Clear, cool, and dry at last. Shadows have sharp outlines; patches of sun in the woods or meadow glow like places apart. A small breeze inhabits the top of the tulip tree, paging through its leaves.
Overcast, humid and cool. A bang from the back roof—an aborted walnut. The sun comes out for a few seconds. One of the last 17-year cicadas falls silent again.
Overcast and cool. In the daylily patch at the base of the walnut tree next to the road, there’s a changing of the guard as yesterday’s trumpets go limp and today’s ease open, orange and buzzing.
Rain tapering off by eight. Even the fog looks green. Wild garlic plants in the yard are beginning to straighten, heads going up like herons trying to swallow large fish.
Out before sunrise to catch the coolness, I rub a jewelweed poulice against a small poison ivy rash on my middle finger, feeling the itch subside and contemplating the yard, where poison ivy and jewelweed freely intermingle.

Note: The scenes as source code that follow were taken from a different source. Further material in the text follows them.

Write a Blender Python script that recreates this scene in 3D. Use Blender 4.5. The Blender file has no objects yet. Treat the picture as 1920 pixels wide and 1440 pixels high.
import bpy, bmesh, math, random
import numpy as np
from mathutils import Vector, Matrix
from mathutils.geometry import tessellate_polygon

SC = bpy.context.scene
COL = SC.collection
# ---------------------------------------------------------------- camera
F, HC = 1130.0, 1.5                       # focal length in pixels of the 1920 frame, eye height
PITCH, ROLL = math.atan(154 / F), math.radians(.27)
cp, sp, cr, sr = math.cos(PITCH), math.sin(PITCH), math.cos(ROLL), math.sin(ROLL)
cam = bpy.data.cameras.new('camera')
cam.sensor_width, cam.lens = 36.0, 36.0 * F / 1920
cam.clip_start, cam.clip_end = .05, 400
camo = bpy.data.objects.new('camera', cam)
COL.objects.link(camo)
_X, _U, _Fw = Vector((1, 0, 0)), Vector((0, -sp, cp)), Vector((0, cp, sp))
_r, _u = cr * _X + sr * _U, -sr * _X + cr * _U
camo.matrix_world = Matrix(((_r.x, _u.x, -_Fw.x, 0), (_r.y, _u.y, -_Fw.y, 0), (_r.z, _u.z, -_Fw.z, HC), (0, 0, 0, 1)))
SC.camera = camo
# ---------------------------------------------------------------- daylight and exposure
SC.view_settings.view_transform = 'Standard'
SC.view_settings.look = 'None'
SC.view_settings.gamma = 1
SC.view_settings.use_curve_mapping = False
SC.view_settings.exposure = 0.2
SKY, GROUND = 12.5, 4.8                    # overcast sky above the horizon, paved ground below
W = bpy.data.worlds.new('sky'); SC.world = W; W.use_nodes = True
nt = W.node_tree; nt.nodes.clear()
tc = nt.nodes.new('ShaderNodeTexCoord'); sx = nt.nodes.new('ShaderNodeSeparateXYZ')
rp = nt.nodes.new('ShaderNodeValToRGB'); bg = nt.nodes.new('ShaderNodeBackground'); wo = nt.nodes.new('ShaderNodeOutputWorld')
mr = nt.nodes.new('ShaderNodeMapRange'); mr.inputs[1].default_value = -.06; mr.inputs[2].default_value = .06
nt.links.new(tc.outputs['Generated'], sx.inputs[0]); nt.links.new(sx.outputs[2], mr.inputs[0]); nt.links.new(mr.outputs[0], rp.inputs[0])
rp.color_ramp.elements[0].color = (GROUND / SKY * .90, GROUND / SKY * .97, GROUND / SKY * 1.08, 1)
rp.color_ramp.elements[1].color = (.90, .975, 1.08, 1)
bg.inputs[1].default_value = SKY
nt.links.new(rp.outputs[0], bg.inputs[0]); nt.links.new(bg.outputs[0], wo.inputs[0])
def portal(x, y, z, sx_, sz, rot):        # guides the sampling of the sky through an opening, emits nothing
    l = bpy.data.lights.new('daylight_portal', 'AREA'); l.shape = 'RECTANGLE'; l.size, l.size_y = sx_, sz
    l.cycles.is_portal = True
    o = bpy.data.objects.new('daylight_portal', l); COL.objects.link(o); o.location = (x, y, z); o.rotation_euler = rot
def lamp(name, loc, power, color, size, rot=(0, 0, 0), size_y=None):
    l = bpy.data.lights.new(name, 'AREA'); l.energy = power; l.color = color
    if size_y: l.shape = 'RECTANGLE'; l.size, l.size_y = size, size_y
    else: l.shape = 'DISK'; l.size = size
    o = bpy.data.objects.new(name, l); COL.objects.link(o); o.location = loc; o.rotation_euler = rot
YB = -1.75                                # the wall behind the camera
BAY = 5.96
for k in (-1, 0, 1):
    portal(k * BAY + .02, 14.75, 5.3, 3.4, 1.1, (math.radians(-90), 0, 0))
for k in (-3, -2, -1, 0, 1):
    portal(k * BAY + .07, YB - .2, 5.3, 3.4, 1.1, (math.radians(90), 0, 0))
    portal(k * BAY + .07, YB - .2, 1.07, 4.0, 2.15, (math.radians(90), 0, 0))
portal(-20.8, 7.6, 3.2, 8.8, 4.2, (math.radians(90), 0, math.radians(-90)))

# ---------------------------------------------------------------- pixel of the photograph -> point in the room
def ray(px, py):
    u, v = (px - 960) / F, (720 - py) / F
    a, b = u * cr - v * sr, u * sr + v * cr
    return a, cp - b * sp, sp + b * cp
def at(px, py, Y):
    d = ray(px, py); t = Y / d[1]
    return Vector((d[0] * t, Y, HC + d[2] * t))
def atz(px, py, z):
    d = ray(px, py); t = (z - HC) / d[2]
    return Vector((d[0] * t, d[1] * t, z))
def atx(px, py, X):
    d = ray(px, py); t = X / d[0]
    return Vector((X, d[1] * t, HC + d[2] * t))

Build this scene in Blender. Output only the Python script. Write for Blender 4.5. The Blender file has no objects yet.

Day three of the heat wave. The cicadas have been calling since before dawn. Two goldfinches yellower than the sun come chittering out of the treetops and swoop past the porch.
Clear at sunrise with an eyelash moon and a deer grazing just inside the woods’ edge. A Cooper’s hawk calls from atop the tallest black locust and flies off to the east.
Breezy and clear. A cicada lands on the chair beside me and emits a brief, mechanical purr, red eyes glowing like the lights on an ambulance, before flying directly into a railing, dropping to the floor and relaunching into the yard.
Breezy and cool—a front at last. A train keens in the distance. The whispery discourse of trees in which cicadas have lapsed for a few long moments into silence.
Sun and a breeze have come to dry us out; everything shines and drips. A cerulean warbler and a field sparrow sing back and forth across the woods’ edge.